My policy on offensive language is fairly simple: I do not omit or bowdlerize quotes because there are arguably “naughty” words, but I do find such material less attractive. There are two exceptions: the two English words I consider most likely to offend – one sexual reference and one racial epithet – do not and will not appear in this collection (although some of the sources, including some personal favorites, contain one or both).

The only case where I post a language warning is for a children’s story, written in a time and place where one of those words was accepted. I do so because the story is written to be read aloud, and the reader, depending on the audience, might need to prepare a substitute phrasing.

Some content warnings are in order.

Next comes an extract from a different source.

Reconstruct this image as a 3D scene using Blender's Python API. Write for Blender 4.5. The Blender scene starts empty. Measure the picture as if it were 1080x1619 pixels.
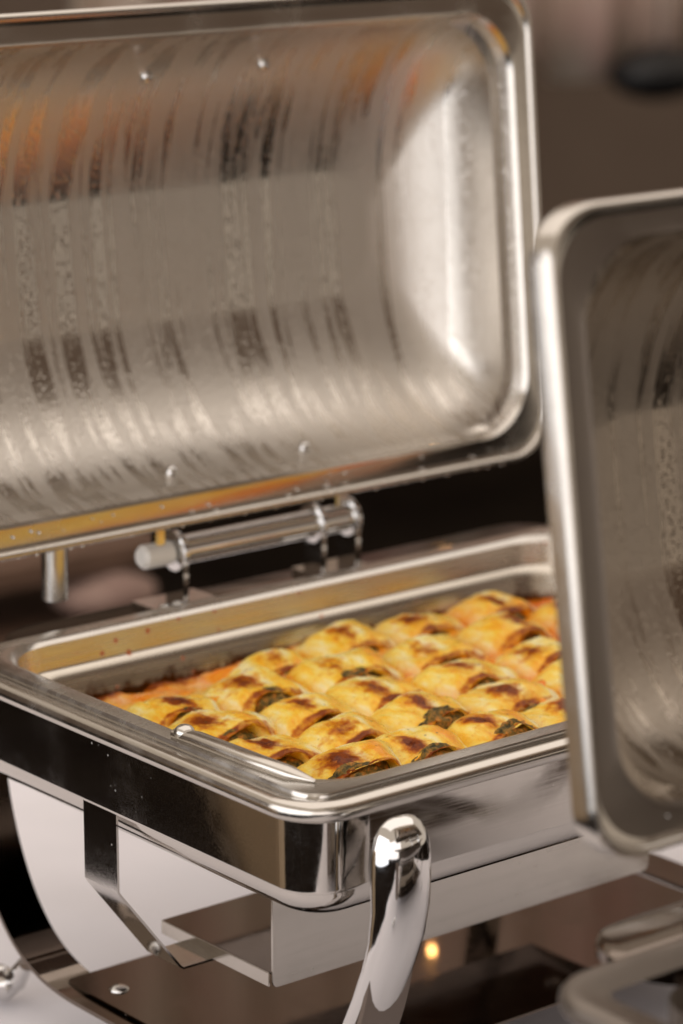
import bpy, bmesh, math, random
from mathutils import Vector, Matrix, noise

random.seed(7)
D = bpy.data
C = bpy.context.scene.collection
PI = math.pi
sc = bpy.context.scene

# ------------------------------------------------------------------ camera
cam_d = D.cameras.new("camera"); cam = D.objects.new("camera", cam_d); C.objects.link(cam)
XA = Vector((6060.0, 1209.5, -4800.0)).normalized()
YA = Vector((-4040.0, 1209.5, -4800.0)); YA = (YA - YA.dot(XA) * XA).normalized()
ZA = XA.cross(YA)
M3 = Matrix((XA, YA, ZA))                      # rows: world axes seen by the camera -> camera-to-world
cam.matrix_world = Matrix.Translation((-1.0114, -1.2607, 0.8545)) @ M3.to_4x4()
cam_d.sensor_fit = 'VERTICAL'; cam_d.sensor_height = 36.0
cam_d.lens = 4800.0 / 1619.0 * 36.0
cam_d.clip_start = 0.05; cam_d.clip_end = 60
cam_d.dof.use_dof = True; cam_d.dof.focus_distance = 1.86; cam_d.dof.aperture_fstop = 4.8
cam_d.dof.aperture_blades = 0
sc.camera = cam

# ------------------------------------------------------------------ light
sc.view_settings.view_transform = 'Standard'; sc.view_settings.look = 'None'
sc.view_settings.gamma = 1.0; sc.view_settings.exposure = 0.58
w = D.worlds.new("World"); sc.world = w; w.use_nodes = True
bg = w.node_tree.nodes['Background']; bg.inputs[0].default_value = (0.48, 0.405, 0.33, 1); bg.inputs[1].default_value = 0.86

def area(name, loc, target, sx, sy, power, col):
    l = D.lights.new(name, 'AREA'); l.shape = 'RECTANGLE'; l.size = sx; l.size_y = sy; l.energy = power; l.color = col
    o = D.objects.new(name, l); C.objects.link(o); o.location = loc
    o.rotation_euler = (Vector(target) - Vector(loc)).to_track_quat('-Z', 'Y').to_euler()
    return o
area('window_light', (-3.2, -0.3, 0.95), (0.0, -0.3, 0.95), 5.8, 3.0, 66, (0.95, 0.96, 1.0))
area('ceiling_light', (1.2, 0.9, 2.9), (1.2, 0.9, 0.0), 5.0, 4.2, 38, (1.0, 0.93, 0.88))
area('front_reflection_light', (-1.9, -4.2, 0.9), (-0.2, 0.0, 0.4), 3.6, 2.4, 21, (1.0, 0.95, 0.96))  # unseen area light added to widen the window's white reflection in the lid

# ------------------------------------------------------------------ helpers
def mat(name):
    m = D.materials.new(name); m.use_nodes = True
    nt = m.node_tree; b = nt.nodes['Principled BSDF']
    return m, nt, b
def N(nt, t, **kw):
    n = nt.nodes.new(t)
    for k, v in kw.items(): setattr(n, k, v)
    return n
def noise_n(nt, scale, detail=3, rough=0.55, vec=None, sc3=None):
    tc = N(nt, 'ShaderNodeTexCoord')
    src = tc.outputs['Object']
    if sc3:
        mp = N(nt, 'ShaderNodeMapping'); mp.inputs['Scale'].default_value = sc3
        nt.links.new(src, mp.inputs[0]); src = mp.outputs[0]
    n = N(nt, 'ShaderNodeTexNoise'); n.inputs['Scale'].default_value = scale
    n.inputs['Detail'].default_value = detail; n.inputs['Roughness'].default_value = rough
    nt.links.new(src, n.inputs['Vector'])
    return n
def ramp(nt, src, stops):
    r = N(nt, 'ShaderNodeValToRGB')
    el = r.color_ramp.elements
    while len(el) < len(stops): el.new(0.5)
    for e, (p, c) in zip(el, stops):
        e.position = p; e.color = c if len(c) == 4 else (*c, 1)
    nt.links.new(src, r.inputs[0]); return r
def g(v): return (v, v, v, 1)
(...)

These generally have to do with sexual matters or language, and are meant to warn readers that the source – however interesting the quotes I’ve drawn from it – might not be to their taste. I do not use these routinely: if you read all of my sources that lack warnings, I can practically guarantee you will find something to offend you, anyway. To simplify matters, the warnings are reduced to notes with links to the following more-or-less graduated scale:

Content warning levels:

  1. There’s enough potentially offensive material that some might not like it.
  2. There’s enough offensive material to interfere with my enjoyment.
  3. In my opinion, this work has utterly gratuitous offensive content.
  4. This work is offensive and annoyingly obsessive about being so.

This is not a scale of merit. Level 3 (gratuitous) is potentially worse than level 4 (annoying); yet, in the right mood, level 3 might not be as bad as level 2. (That is, “gratuitously” offensive material can sometimes be enjoyed. If you have trouble understanding that, see the Monty Python “undertaker sketch” – so offensive that they ended it by having an “audience” rush the stage to put a stop to it.)